NX47951 Lance Sergeant Athol Gervase Nagle, 2/30th Australian Infantry Battalion
Athol Nagle was born on 22 August 1909 at Cowra, New South Wales, the son of Richard and Winnifred Nagle.
Young Athol grew up in the old gold mining town of Carcoar, where he attended St. Mary’s School and Academy. He was regarded as a bright student, achieving his intermediate certificate and then his leaving certificate.
In 1926 and 1927, Nagle served in the Militia, parading part-time with the 53rd Battalion, known as the West Sydney Regiment.
He went on to train as a teacher before receiving his appointment as a trainee teacher at the village of Bostobrick in New South Wales, and in July 1932 was formally appointed the teacher at the school. It was here he met his future wife, Isabel May Johnson, who was a teacher from Grafton. Athol married Isabel May Johnson (known affectionately as “Maisie”) on 17 December 1935.
The couple went on to have two daughters, Isabelle and Leonie, and lived in Bellingen, where Athol taught at Hydes Creek Public School.
Athol Nagle enlisted in the Second Australian Imperial Force on 6 September 1940.
Joining a training battalion in Tamworth, he was initial allotted to the supply column of the Australian Army Services Corps. In November, however, he transferred to the newly established 2/30th Battalion, which had been raised at Tamworth, New South Wales, with men drawn from Dubbo, Goulburn, North Sydney, Randwick, Wallgrove, and Wagga Wagga. The first commander of the battalion, Lieutenant Colonel F.G. “Black Jack” Galleghan, trained the men hard, and they became known as “Galleghan's greyhounds”.

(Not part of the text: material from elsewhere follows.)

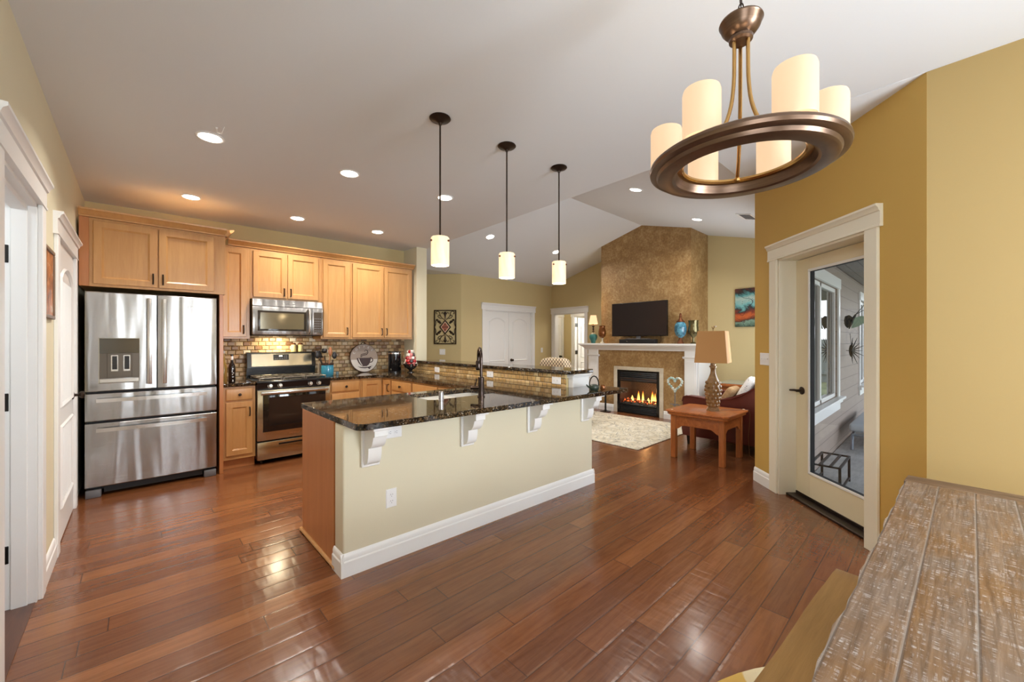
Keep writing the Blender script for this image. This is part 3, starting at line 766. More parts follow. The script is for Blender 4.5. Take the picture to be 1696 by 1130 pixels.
# cabinet over the fridge
FF = Fr((0, 5.02, 0), (1, 0, 0), (0, -1, 0))
t = thing('wall_cabinet', 'deep honey maple cabinet above the steel fridge', 'cabinet', (0.15, 5.02, 1.835))
carcass(FF, -0.37, 0.655, 1.835, 2.43, 0.73, t)
mb = MB(); mb.fbox(FF, -0.37, -0.31, 1.835, 2.43, 0, 0.012, 0.002); obj('filler_strip', mb, M['maple_end'], t)
cab_door(FF, -0.285, 0.132, 1.858, 2.405, t, 'r', 1.935); cab_door(FF, 0.141, 0.558, 1.858, 2.405, t, 'l', 1.935)
t = thing('cabinet_side_panel', 'tall maple panel at the right side of the fridge', 'panel', (0.625, 5.05, 0))
obj('panel', MB().box(0.606, 0.64, 5.03, 5.745, 0, 1.835, 0.002), M['maple_end'], t)

# wall cabinets
def upper(label, a0, a1, b0, doors, hb):
    t = thing('wall_cabinet', label, 'cabinet', F_up((a0 + a1) / 2, b0, 0)); carcass(F_up, a0, a1, b0, 2.43, 0.315, t)
    for d0, d1, hs in doors: cab_door(F_up, d0, d1, b0 + 0.022, 2.405, t, hs, hb)
    return t
upper('narrow one-door maple wall cabinet beside the fridge', 0.657, 0.940, 1.385, [(0.675, 0.905, 'r')], 1.49)
upper('short two-door maple wall cabinet above the microwave', 0.942, 1.710, 1.850, [(0.970, 1.317, 'r'), (1.329, 1.680, 'l')], 1.945)
upper('single-door maple wall cabinet right of the microwave', 1.712, 2.092, 1.385, [(1.738, 2.068, 'r')], 1.49)
upper('wide two-door maple wall cabinet next to the pillar', 2.094, 3.010, 1.385, [(2.114, 2.552, 'r'), (2.564, 2.990, 'l')], 1.49)
# crown mouldings
CROWN = [(-0.01, 0), (0.012, 0), (0.016, 0.012), (0.024, 0.018), (0.040, 0.040), (0.058, 0.052), (0.062, 0.066), (-0.01, 0.066)]
t = thing('crown_molding', 'maple crown moulding on top of the fridge cabinet', 'moulding', (0.15, 5.02, 2.43))
mb = MB(); mb.sweep(CROWN, Fr((0, 5.02, 2.432), (1, 0, 0), (0, -1, 0)), -0.372, 0.66)
Fe = Fr((0.66, 0, 2.432), (0, 1, 0), (1, 0, 0)); mb.sweep(CROWN, Fe, 4.99, 5.43)
mb.prism([(0.66, 5.02, 2.432), (0.672, 5.008, 2.432), (0.722, 4.958, 2.485), (0.722, 4.958, 2.498), (0.66, 5.02, 2.498)], (0.0, 0.06, 0)); obj('molding', mb, M['maple'], t)
t = thing('crown_molding', 'long maple crown moulding along the wall cabinets', 'moulding', (1.9, 5.43, 2.43))
mb = MB(); mb.sweep(CROWN, Fr((0, 5.43, 2.432), (1, 0, 0), (0, -1, 0)), 0.73, 3.035); obj('molding', mb, M['maple'], t)

# base cabinets
t = thing('base_cabinet', 'maple base cabinet between the fridge and the range', 'cabinet', (0.8, 5.13, 0))
carcass(F_base, 0.645, 0.940, 0.10, 0.872, 0.60, t); obj('toe_kick', MB().fbox(F_base, 0.645, 0.94, 0.0, 0.10, -0.5, -0.05), M['maple_end'], t)
cab_drawer(F_base, 0.672, 0.912, 0.728, 0.850, t); cab_door(F_base, 0.672, 0.912, 0.145, 0.706, t, 'r', 0.60)
t = thing('base_cabinet', 'maple drawer cabinet right of the range', 'cabinet', (1.9, 5.13, 0))
carcass(F_base, 1.716, 2.10, 0.10, 0.872, 0.60, t); obj('toe_kick', MB().fbox(F_base, 1.716, 2.1, 0.0, 0.10, -0.5, -0.05), M['maple_end'], t)
cab_drawer(F_base, 1.738, 2.082, 0.728, 0.850, t); cab_drawer(F_base, 1.738, 2.082, 0.42, 0.706, t); cab_drawer(F_base, 1.738, 2.082, 0.13, 0.40, t)
t = thing('base_cabinet', 'maple corner cabinet with two doors meeting at an inside corner', 'cabinet', (2.41, 5.13, 0))
mb = MB(); mb.prism([(2.102, 5.13, 0.1), (2.41, 5.13, 0.1), (2.41, 4.87, 0.1), (3.04, 4.87, 0.1), (3.04, 5.745, 0.1), (2.102, 5.745, 0.1)], (0, 0, 0.772)); obj('body', mb, M['maple'], t)
cab_door(F_base, 2.122, 2.386, 0.145, 0.845, t); cab_door(F_east, -5.106, -4.885, 0.145, 0.845, t, 'r', 0.75)
t = thing('base_cabinet', 'maple cabinet with one drawer on the bar wall side', 'cabinet', (2.41, 4.6, 0))
carcass(F_east, -4.866, -4.325, 0.10, 0.872, 0.62, t)
cab_drawer(F_east, -4.845, -4.345, 0.728, 0.850, t); cab_door(F_east, -4.845, -4.345, 0.145, 0.706, t, 'l', 0.60)
t = thing('base_cabinet', 'long maple cabinet on the bar wall side nearest the sink', 'cabinet', (2.41, 3.75, 0))
carcass(F_east, -4.323, -3.19, 0.10, 0.872, 0.62, t)
cab_drawer(F_east, -4.305, -3.77, 0.60, 0.850, t, False); cab_drawer(F_east, -3.75, -3.22, 0.60, 0.850, t, False); cab_door(F_east, -4.305, -3.22, 0.145, 0.58, t)
t = thing('base_cabinet', 'maple sink cabinet of the peninsula with a plain end panel', 'cabinet', (1.6, 3.1, 0))
mb = MB(); mb.box(0.885, 2.38, 2.52, 3.12, 0.10, 0.600); mb.box(0.885, 1.5, 2.52, 3.12, 0.60, 0.872); obj('body', mb, M['maple'], t)
obj('end_panel', MB().box(0.862, 0.886, 2.50, 3.13, 0.0, 0.874, 0.002), M['maple_end'], t)
mb = MB(); mb.tube([(0.856, 2.45, 0.014), (0.856, 3.14, 0.014)], 0.013, 8); obj('shoe_molding', mb, M['maple'], t)
Fp = Fr((0, 3.12, 0), (-1, 0, 0), (0, 1, 0))
mb = MB(); mb.fbox(Fp, -2.38, -0.885, 0.60, 0.872, -0.02, 0.0); obj('face_frame', mb, M['maple'], t)
cab_drawer(Fp, -1.48, -0.91, 0.62, 0.85, t); cab_door(Fp, -1.48, -0.91, 0.145, 0.6, t, 'l', 0.5); cab_door(Fp, -1.92, -1.5, 0.145, 0.85, t, 'l', 0.7); cab_door(Fp, -2.36, -1.94, 0.145, 0.85, t, 'r', 0.7)

# peninsula half wall: slightly skewed to the room, painted drywall with baseboard
def yw(x): return 2.350 - (x - 0.86) * 0.026
PWx0, PWx1 = 0.862, 3.19
F_pen = Fr((PWx0, yw(PWx0), 0), (1, -0.026, 0), (-0.026, -1, 0)); LP = math.hypot(PWx1 - PWx0, yw(PWx1) - yw(PWx0))
mb = MB(); mb.fbox(F_pen, 0, LP, 0, 0.872, -0.145, 0, 0.012, 3)
struct('wall_peninsula', mb, M['wall_pen'], 'tan painted half wall under the granite peninsula', 'half wall')
mb = MB(); mb.sweep(BB, F_pen, -0.016, LP + 0.016)
mb.sweep(BB, Fr((PWx0 + 0.001, yw(PWx0) - 0.016, 0), (0, -1, 0), (-1, 0, 0)), -0.155, 0.0); mb.sweep(BB, Fr((PWx1, yw(PWx1) - 0.016, 0), (0, 1, 0), (1, 0, 0)), 0.0, 0.15)
struct('baseboard_peninsula', mb, M['white'], 'tall white baseboard along the peninsula half wall', 'baseboard')
# bar wall with raised ledge
mb = MB(); mb.box(3.06, 3.225, 2.50, 5.366, 0, 1.032, 0.004); struct('wall_bar', mb, M['wall'], 'low wall carrying the raised granite bar', 'half wall')
t = thing('end_post', 'white capped post at the open end of the raised bar', 'post', (3.2, 2.5, 0))
mb = MB(); mb.box(3.085, 3.345, 2.44, 2.50, 0, 1.0, 0.004); obj('post', mb, M['white'], t)
mb = MB(); mb.sweep([(0, 0), (0.006, 0), (0.012, 0.018), (0.026, 0.026), (0.026, 0.036), (0, 0.036)], Fr((0, 2.44, 0.998), (1, 0, 0), (0, -1, 0)), 3.07, 3.36); mb.box(3.07, 3.36, 2.44, 2.5, 0.998, 1.034); obj('cap_molding', mb, M['white'], t)

# backsplash tiles (stay on the walls)
mb = MB(); mb.fbox(F_back, 0.643, XP - 0.001, 0.9, 1.40, 0, 0.012); mb.fbox(F_back, 0.943, 1.71, 1.40, 1.46, 0, 0.012)
struct('wall_backsplash', mb, M['tile'], 'tumbled stone mosaic backsplash behind the range', 'backsplash', smooth=False)
mb = MB(); mb.box(3.048, 3.06, 2.505, 5.74, 0.9, 1.032)
struct('wall_bar_backsplash', mb, M['tile_warm'], 'golden stone mosaic strip under the raised bar', 'backsplash', smooth=False)

# worktops -------------------------------------------------------------------
def slab_top(name, label, outline, z0, z1, holes=(), cat='worktop'):
    t = thing(name, label, cat, (outline[0][0], outline[0][1], z0))
    bm = bmesh.new()
    def loop(pts, z): return [bm.verts.new((x, y, z)) for x, y in pts]
    es = []
    loops = []
    for pts in [outline, *holes]:
        vs = loop(pts, z1); loops.append(vs)
        es += [bm.edges.new((vs[i], vs[(i + 1) % len(vs)])) for i in range(len(vs))]
    bmesh.ops.triangle_fill(bm, use_beauty=True, use_dissolve=False, edges=es)
    top = bm.faces[:]
    r = bmesh.ops.extrude_face_region(bm, geom=top)
    for v in [g for g in r['geom'] if isinstance(g, bmesh.types.BMVert)]: v.co.z = z0
    bmesh.ops.recalc_face_normals(bm, faces=bm.faces[:])
    m = MB(); m.b.free(); m.b = bm
    o = obj('slab', m, M['granite'], t, angle=30)
    md = o.modifiers.new('rounded_edge', 'BEVEL'); md.width = 0.008; md.segments = 3; md.limit_method = 'ANGLE'; md.angle_limit = math.radians(50)
    return t
slab_top('worktop', 'small granite worktop left of the range', [(0.643, 5.10), (0.940, 5.10), (0.940, 5.743), (0.643, 5.743)], 0.874, 0.910)
yf0, yf1 = 2.125, 2.035
corner = [(x, y) for x, y in arc(0.86 + 0.055, yf0 + 0.055, 0.055, PI, 1.5 * PI, 7)]
outl = corner + [(3.40, yf1)] + [(x, y) for x, y in [(3.42, yf1 + 0.01), (3.425, yf1 + 0.03)]] + [(3.40, 2.436), (3.046, 2.436), (3.046, 5.743), (1.716, 5.743), (1.716, 5.10)] + [(2.33, 5.10), (2.378, 5.05), (2.383, 4.99)] + [(2.383, 3.22), (2.37, 3.18), (2.33, 3.165)] + [(0.875, 3.175), (0.862, 3.165)]
hole = [(1.62, 2.68), (1.62, 3.0), (1.66, 3.045), (2.26, 3.045), (2.30, 3.0), (2.30, 2.68), (2.26, 2.64), (1.66, 2.64)]
slab_top('worktop', 'large polished granite worktop of peninsula, sink and back run', outl, 0.874, 0.910, [hole])
slab_top('bar_top', 'raised granite bar ledge behind the sink', [(3.02, 2.46), (3.03, 2.43), (3.40, 2.43), (3.425, 2.455), (3.425, 5.36), (3.02, 5.36)], 1.036, 1.072, cat='bar top')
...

Part of the 8th Division’s 27th Brigade, the 2/30th was the last AIF infantry brigade raised for service during the Second World War. At the end of July 1941, Nagle and his comrades sailed to Singapore on board the Dutch ship Johan Van Oldenbarnevelt, as part of the convoy carrying the 27th Brigade. The battalion then went to Malaya and soon put what it had learnt into practice.
Nagle’s leadership qualities became apparent, and in December he was appointed acting corporal and then acting lance sergeant. Athol was also a prodigious letter writer. His letters to his wife and sister-in-law gave detailed accounts of his experiences and thoughts.
Just before midnight on 7 December, Japanese forces landed at Singora and Patani in Thailand, and Kota Bahru in northern Malaya. They fought against British and Indian troops, until B Company of the 2nd/30th – of which Nagle was part – ambushed the Japanese at Gemencheh Bridge, shortly before 4 pm on 14 January 1942. The rest of the battalion, located to the rear of this position (in front of Gemas, on the Gemas-Tampin road), engaged the Japanese the next day. It was a brilliant ambush and the first AIF attack against the Japanese. The 2/30th suffered 20 killed or missing believed dead and 58 wounded. The Japanese casualties were thought to be about 1,000. The battalion had fulfilled its task of acting “as a shock-absorber” and “inflict[ing] as many casualties as possible”, before falling back.
But even with this success there were losses. Nagle was killed in action during the ambush, lost during the first encounter between Australian and Japanese forces. He was 32 years old
With no known grave, today Athol Nagle is commemorated at the Singapore Memorial, which bears the names of over 24,000 casualties of the Commonwealth land and air forces who have no known grave.